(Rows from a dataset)
==============================

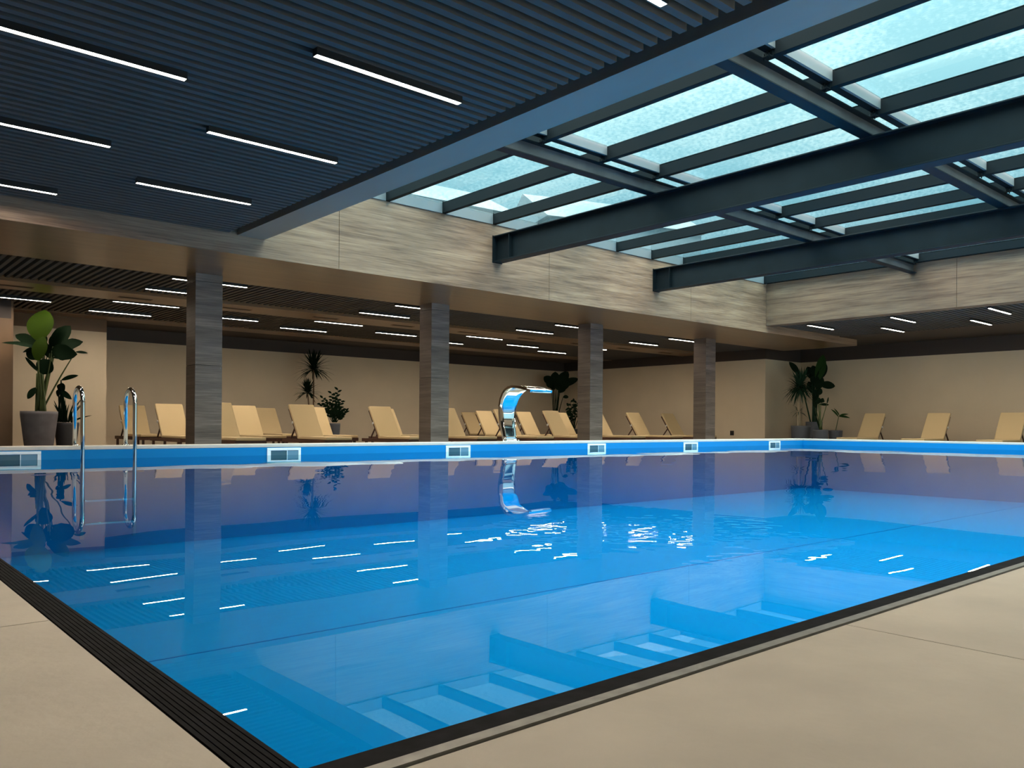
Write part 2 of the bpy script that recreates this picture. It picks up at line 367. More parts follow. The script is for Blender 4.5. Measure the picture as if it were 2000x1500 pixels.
for i in range(8):  # unseen windows behind the camera, added as a source of front daylight
    x = 5.0 + 2.4 * i
    struct(MB().quad([(x + .04, -4.1, .05), (x + 2.36, -4.1, .05), (x + 2.36, -4.1, 2.75), (x + .04, -4.1, 2.75)]).build('window_%d' % (101 + i), 'glass'))
    struct(MB().box(x - .04, x + .04, -4.15, -4.02, .05, 2.75).build('trim_%d' % (30 + i), 'rafter'))
pf = bpy.data.lights.new('front_window_portal', 'AREA'); pf.shape = 'RECTANGLE'; pf.size = 19.2; pf.size_y = 2.7; pf.cycles.is_portal = True
pfo = bpy.data.objects.new('front_window_portal', pf); pfo.location = (14.6, -4.16, 1.4); pfo.rotation_euler = (PI / 2, 0, 0); COL.objects.link(pfo)
struct(MB().box(3.15, 5.40, YK - 0.014, YK, FL, FL + 0.11).box(5.39, 5.404, YK, YB, FL, FL + .11).build('baseboard_block', 'cream'))
struct(MB().box(5.41, XJ, YB - 0.014, YB, FL, FL + 0.11).build('baseboard_back', 'cream'))
struct(MB().box(XR - .014, XR, -4, YJ, FL, FL + 0.11).box(XJ - .014, XJ, YJ, YB - .02, FL, FL + .11).build('baseboard_right', 'cream'))

# ------------------------------------------------------------------ ceilings
# bulkhead (wood clad) along the far side of the skylight; panels with fine joints
YF, YS = 11.1, 13.40           # fascia face, rear edge of the soffit
ZS = 2.633                     # soffit underside
ZT = 3.83
mb = MB()
xs = [-6.0, -2.76, 1.70, 6.16, 10.61, 15.02, 22.9]
for a, b in zip(xs, xs[1:]): mb.box(a + 0.004, b - 0.004 if b < 22 else b, YF, YF + 0.02, ZS, ZT)
mb.box(-6, 22.9, YF + 0.02, YS - .001, ZS + 0.02, ZT, 1)
mb.box(-6, 22.9, YS - .001, YS + .02, ZS, 2.78, 0)
struct(mb.build('trim_6', ('wood_x', 'black')))
mb = MB(); mb.box(-6, 22.9, YF + 0.004, YS, ZS - 0.001, ZS + 0.019); struct(mb.build('ceiling_soffit', 'soffit'))
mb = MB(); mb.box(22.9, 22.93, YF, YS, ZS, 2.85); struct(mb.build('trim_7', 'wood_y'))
# right bulkhead
XF = 18.11; ZR = 2.80
mb = MB(); ys = [-4.0, -2.24, 2.21, 6.65, YF]
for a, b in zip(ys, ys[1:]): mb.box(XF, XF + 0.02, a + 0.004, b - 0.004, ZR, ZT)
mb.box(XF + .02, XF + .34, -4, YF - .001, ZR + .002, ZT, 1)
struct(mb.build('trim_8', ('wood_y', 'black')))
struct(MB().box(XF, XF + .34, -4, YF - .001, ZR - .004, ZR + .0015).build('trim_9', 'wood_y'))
# left bulkhead: the big pale grey beam
XB0, XB1, ZC = 4.565, 4.97, 2.90
big = MB().box(XB0, XB1, -3.7, YF, ZC - .004, ZC + 0.02).box(XB0 + 0.008, XB1, -3.7, YF, ZC + .02, ZT)
struct(big.build('trim_10', 'beam_clad'))
struct(MB().box(XB0, XF + .34, -3.9, -3.7, ZC - .004, ZT).build('trim_11', 'beam_clad'))
# slatted ceilings: slats with dark backing above
def slats_x(name, x0, x1, y0, y1, z, pitch=0.1235, w=0.060, h=0.07):
    mb = MB(); mb.box(x0 - .02, x1 + 0.14, y0, y1, z + 0.15, z + 0.17, 1)
    y = y0 + 0.03
    while y + w < y1:
        mb.box(x0, x1, y, y + w, z, z + h, 0); y += pitch
    return struct(mb.build(name, ('slat', 'backing')))
def slats_y(name, x0, x1, y0, y1, z, pitch=0.1235, w=0.060, h=0.07):
    mb = MB(); mb.box(x0, x1, y0 - .02, y1, z + 0.15, z + 0.17, 1)
    x = x0 + 0.03
    while x + w < x1:
        mb.box(x, x + w, y0, y1, z, z + h, 0); x += pitch
    return struct(mb.build(name, ('slat', 'backing')))
slats_x('ceiling', -6, 4.42, -4, YF, ZC)
slats_x('ceiling_front', 4.6, XR, -4, -3.9, ZC)
slats_x('ceiling_right', XF + .34, 21.9, -3.9, YF, ZR + .01)
struct(MB().box(21.9, XR, -3.9, YF, ZR + .01, ZR + .04).box(22.93, XR, YF, YJ, ZR + .01, ZR + .04).build('ceiling_right_border', 'dark_wall'))
ZA = 2.70
slats_y('ceiling_alcove', -6, XJ, YS + .02, 15.95, ZA)
slats_y('ceiling_alcove_rear', -6, XJ, 16.98, 20.15, ZA)
band = MB().box(-6, XJ, 15.95, 16.98, 2.645, 2.74)
struct(band.build('trim_12', 'soffit'))
struct(MB().box(-6, XJ, 20.15, 20.9, 2.68, 2.74).build('trim_13', 'soffit'))
struct(MB().box(-6, XJ, 20.9, YB, 2.72, 2.76).build('ceiling_alcove_border', 'dark_wall'))
struct(MB().box(-6.2, 24.9, -4.2, -3.9, 3.2, 3.25).box(-6.2, 4.6, -3.9, YF, 3.2, 3.25).box(XF + .3, 24.9, -3.9, YJ + .2, 3.2, 3.25)
       .box(-6.2, 24.9, YF + .3, 23, 4.0, 4.1).build('ceiling_slab', 'black'))
# air slots in the band
slot0 = None
for i, x in enumerate([0.5, 2.48, 4.50, 6.50, 8.55, 10.6, 12.6, 14.65, 16.7, 18.7, 20.7]):
    where = ['over the left end of the lounge', 'above the big bird of paradise plant', 'just left of the first pillar', 'just right of the first pillar',
             'midway between first and second pillar', 'just left of the second pillar', 'just right of the second pillar', 'midway between second and third pillar',
             'just left of the third pillar', 'just right of the third pillar', 'beside the fourth pillar'][i]
    if slot0 is None:
        t0 = thing('air_slot', (x, 16.5, 2.645), '', 'air vent')
        MB().box(0, .58, -.055, .055, -0.004, 0.0).build('slot_opening', 'black', t0)
        MB().box(-.012, .592, -.067, -.055, -0.007, 0.0).box(-.012, .592, .055, .067, -0.007, 0).box(-.012, 0, -.055, .055, -.007, 0).box(.58, .592, -.055, .055, -.007, 0).build('slot_frame', 'brown_wall', t0)
        slot0 = t0; o = t0
    else:
        o = copy_tree(slot0); o.location = (x, 16.5, 2.645)
    tag(o, 'dark slot vent in the brown ceiling band, ' + where, 'air vent', 'slot vents in the brown ceiling band')

# ------------------------------------------------------------------ pillars
def pillar(x, where):
    w, y0, y1 = 0.43, 12.9, 13.3
    th = thing('pillar', (x + w / 2, 13.1, FL), 'square pillar clad in brown wood grain panels, ' + where, 'pillar', 'wood clad pillars along the pool')
    zs = [FL, 1.18, ZS - 0.13, ZS]
    for a, b in zip(zs, zs[1:]):
        mb = MB()
        n = len(mb.v)
        mb.box(-w / 2, w / 2, -.2, .2, a + 0.0035 - FL, b - 0.0035 - FL, 0)
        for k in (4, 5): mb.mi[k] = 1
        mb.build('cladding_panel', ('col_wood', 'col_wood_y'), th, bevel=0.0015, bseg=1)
    MB().box(-w / 2 + .01, w / 2 - .01, -.19, .19, 0, ZS - FL - 0.001).build('core', 'black', th)
    mb = MB()
    for dx in (-w / 2 + .025, w / 2 - .025):
        for z in (1.18 - 0.035 - FL, 1.18 + 0.035 - FL):
            mb.lathe([(0.006, -0.002), (0.006, 0.002)], 8, 0, (dx, 0, z))
    sc = MB()
    for dx in (-w / 2 + .025, w / 2 - .025):
        for z in (1.18 - 0.035 - FL, 1.18 + 0.035 - FL): sc.box(dx - .005, dx + .005, -.2025, -.2, z - .005, z + .005)
    sc.build('screw', 'alu', th)
pillar(4.64, 'nearest to the pool ladder'); pillar(9.18, 'just left of the steel fountain')
pillar(13.66, 'just right of the corner palm'); pillar(18.14, 'last before the corner, beside bare wall')

# ------------------------------------------------------------------ skylight steelwork
def ibeam_y(name, x, y0, y1, z0, z1, w, label, cat, group):
    c = (x + w / 2, (y0 + y1) / 2, z0)
    th = thing(name, c, label, cat, group)
    L = (y1 - y0) / 2; h = z1 - z0; tf = 0.018
    MB().box(-.008, .008, -L, L, tf, h - tf).build('web', 'steel', th)
    MB().box(-w / 2, w / 2, -L, L, 0, tf).build('bottom_flange', 'steel', th, bevel=.002, bseg=1)
    MB().box(-w / 2, w / 2, -L, L, h - tf, h).build('top_flange', 'steel', th, bevel=.002, bseg=1)
    for yy in (L - .42,):
        MB().box(-w / 2 + .01, w / 2 - .01, yy - .006, yy + .006, tf, h - tf).build('stiffener', 'steel', th)
    MB().box(-w / 2 - .01, w / 2 + .01, L - .012, L, -.01, h + .01).build('end_plate', 'steel', th)
ibeam_y('steel_beam', 9.215, -3.7, YF - .001, 3.16, 3.623, 0.205, 'deep dark steel beam spanning the skylight, the nearer of the two', 'steel beam', 'main steel beams')
ibeam_y('steel_beam', 13.68, -3.7, YF - .001, 3.16, 3.623, 0.205, 'deep dark steel beam spanning the skylight, the farther of the two', 'steel beam', 'main steel beams')
bays = [(XB1, 9.30, 'left of the nearer deep beam'), (9.30, 13.77, 'between the deep beams'), (13.77, XF, 'right of the farther deep beam')]
rows = [(7.46, 'farther row'), (4.30, 'nearer row'), (1.15, 'row over near deck'), (-2.01, 'row behind the camera')]
for (x0, x1, bl) in bays:
    for (y, rl) in rows:
        th = thing('cross_beam', ((x0 + x1) / 2, y + .075, 3.624), 'grey steel cross beam %s, %s' % (bl, rl), 'cross beam', 'steel cross beams under the glass')
        L = (x1 - x0) / 2; h = 0.19
        MB().box(-L, L, -.006, .006, .012, h - .012).build('web', 'steel_light', th)
        MB().box(-L, L, -.075, .075, 0, .012).build('bottom_flange', 'steel', th)
        MB().box(-L, L, -.075, .075, h - .012, h).build('top_flange', 'steel', th)
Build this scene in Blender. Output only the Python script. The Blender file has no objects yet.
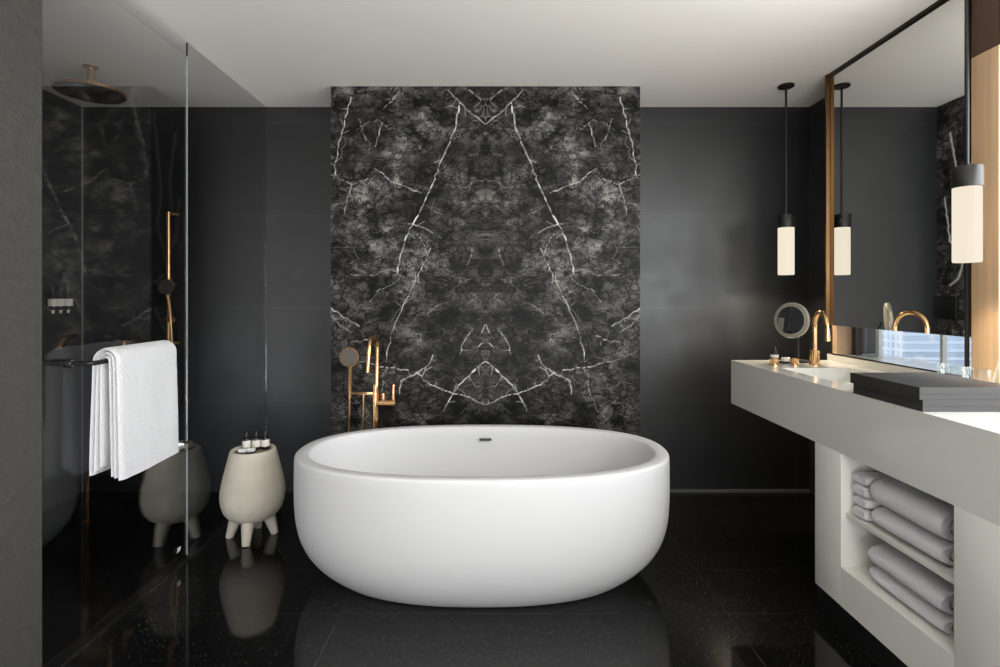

==============================

Given task – Look through the entries above and quote exactly the lines from the line with "mb = MB(); mb.box(22.9, 22.93, YF, YS, ZS, 2.85);" to the line with "struct(mb.build('trim_8', ('wood_y', 'black')))", counting both of those lines.

Task answer –
mb = MB(); mb.box(22.9, 22.93, YF, YS, ZS, 2.85); struct(mb.build('trim_7', 'wood_y'))
# right bulkhead
XF = 18.11; ZR = 2.80
mb = MB(); ys = [-4.0, -2.24, 2.21, 6.65, YF]
for a, b in zip(ys, ys[1:]): mb.box(XF, XF + 0.02, a + 0.004, b - 0.004, ZR, ZT)
mb.box(XF + .02, XF + .34, -4, YF - .001, ZR + .002, ZT, 1)
struct(mb.build('trim_8', ('wood_y', 'black')))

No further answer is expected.